Copyright 2002 Boston Herald Inc. The Boston
Herald
June 11, 2002 Tuesday ALL EDITIONS
SECTION: FINANCE; Pg. 039
LENGTH: 399 words
HEADLINE:
Media ownership rules await change
BYLINE: By
GREG GATLIN
BODY: Newspaper industry
insiders say rules that bar most companies from owning newspapers and broadcast
stations in the same market could be lifted by early next year or sooner,
despite a suggestion yesterday that the Federal Communications Commission will
take longer to act.
FCC Chairman Michael Powell has
said he wants to move carefully in relaxing federal media ownership limits that
many in the industry have complained are onerous and outdated. Some have also
complained the FCC's process is moving too slowly.
Yesterday, Powell reportedly told Bloomberg News that rule changes
could be more than a year away.
"We're shooting for a
pretty comprehensive solution in which the majority, if not all, of the major
proceedings is done before the summer of 2003," Powell said.

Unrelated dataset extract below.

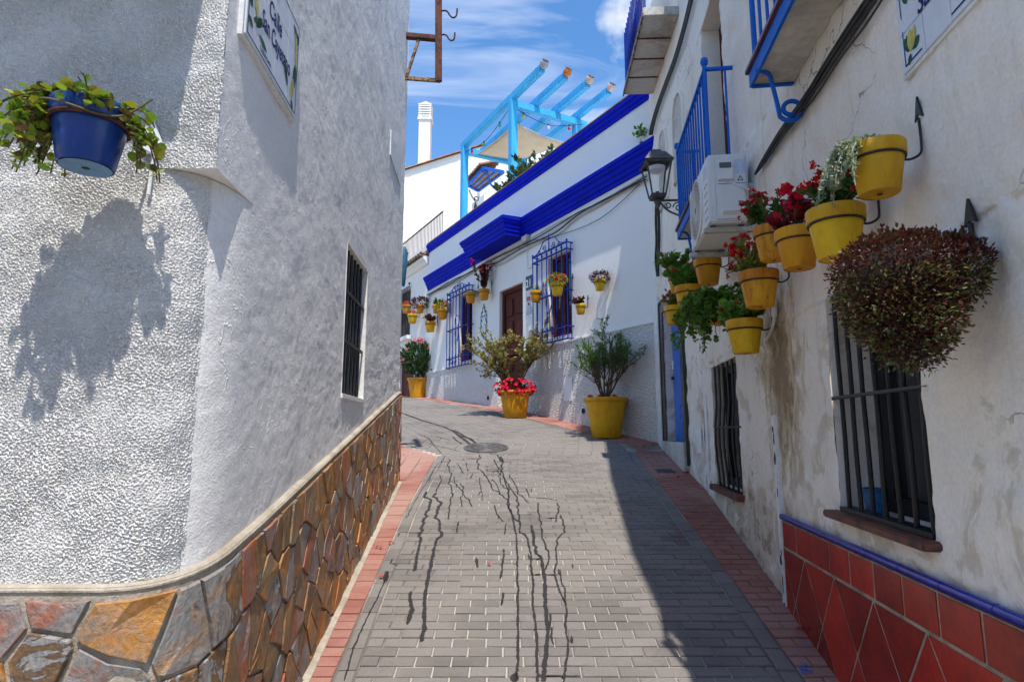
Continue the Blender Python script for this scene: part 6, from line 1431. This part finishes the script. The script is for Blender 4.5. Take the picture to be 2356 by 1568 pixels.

An FCC spokesman said those comments referred to rules regarding
cross-ownership of TV stations and newspapers, as well as other caps on audience
reach, local TV station ownership and cable-broadcast cross-ownership.
"The chairman is
referring to all the media ownership rules, including newspaper-broadcast
cross-ownership," spokesman David Fisk said.
But others say the FCC has indicated that newspaper-broadcast rule
changes would occur sooner than those affecting other ownership regulations,
some of which have been the focus of court decisions. They say rules limiting
newspaper-broadcast cross-ownership could be lifted by late this year, or early
next.
The FCC said last September that it would
consider lifting the cross-ownership ban affecting newspapers and broadcasters.
The public-comment phase of changing the rules wrapped up in Febuary, said John
Sturm, president of the Newspaper Association of America.
"I'm both hopeful and optimistic that this proceeding is being done on
a separate and faster track, and will be completed sooner rather than later by
the commission," Sturm said.
Sturm's group supports
lifting the ban, and has argued that such limits are unfair to newspaper
publishers trying to compete in an age of multimedia giants with broadcast,
cable and Internet outlets.
Powell is also getting
pressure from two powerful Republican congressmen, Louisiana's W.J.
"Billy" Tauzin, head of the House commerce committee, and Michigan's Fred Upton,
who heads a subcommittee on telecommunications and the Internet. They sent
Powell a letter urging him to repeal the rule.